The decline of the Korean automobile industry is caused by the relative weakening of Korea’s production competitiveness compared to foreign carmakers, and fundamentally, the labor-management relationship that lead to high cost and low productivity in domestic production.

Leading automobile industries in the United States, Germany, France and Japan have turned the labor-management relations into a collaborative paradigm to secure competitive dominance and continue employment. Labor relations at Toyota, Volkswagen, GM and Renault Group, which are already ahead of Hyundai-Kia, have changed.

Lately, automobile industries in Spain and Italy made recoveries. Australia’s automobile industry has lost competitiveness due to confrontational labor relations, and all global companies pulled out their factories from Australia, resulting in losses of 200,000 jobs.

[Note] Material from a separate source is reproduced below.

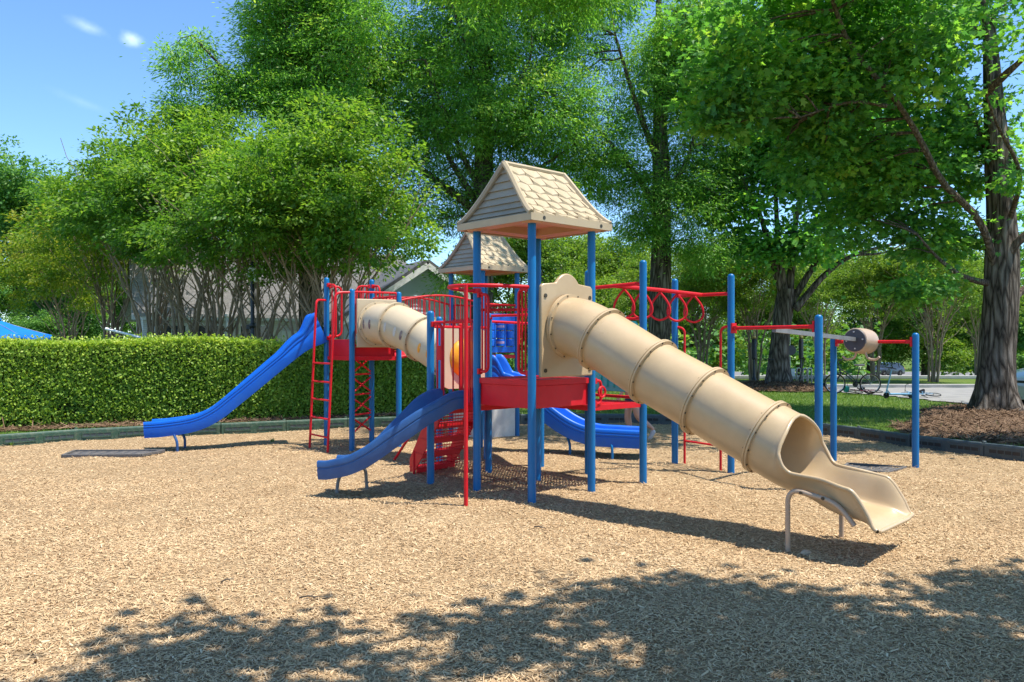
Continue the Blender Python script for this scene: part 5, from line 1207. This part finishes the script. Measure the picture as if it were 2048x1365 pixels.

Unfortunately, Korea is the only country that maintains labor relations of conflicts and confrontations among major automobile producers.

As a result, wages in Korean companies go up by 5 percent every year while rival companies in other countries had about 2 percent wage increase in the past three years.

Korea’s wage level in the automobile industry is the highest in the world, while productivity is one of the lowest as the wage levels are unrelated to productivity. The labor and management of the automobile industry need to establish a cooperative partnership toward the joint priority goal to strengthen global competitiveness and make the Korean automobile industry internationally competitive.

Maintaining a reasonable wage level and improving labor productivity to secure competitiveness will be the only way to produce more cars in Korea and maintain and expand good jobs. Koreans hope for the voluntary, patriotic determination of the labor unions that have more authority and power than unions in any other country.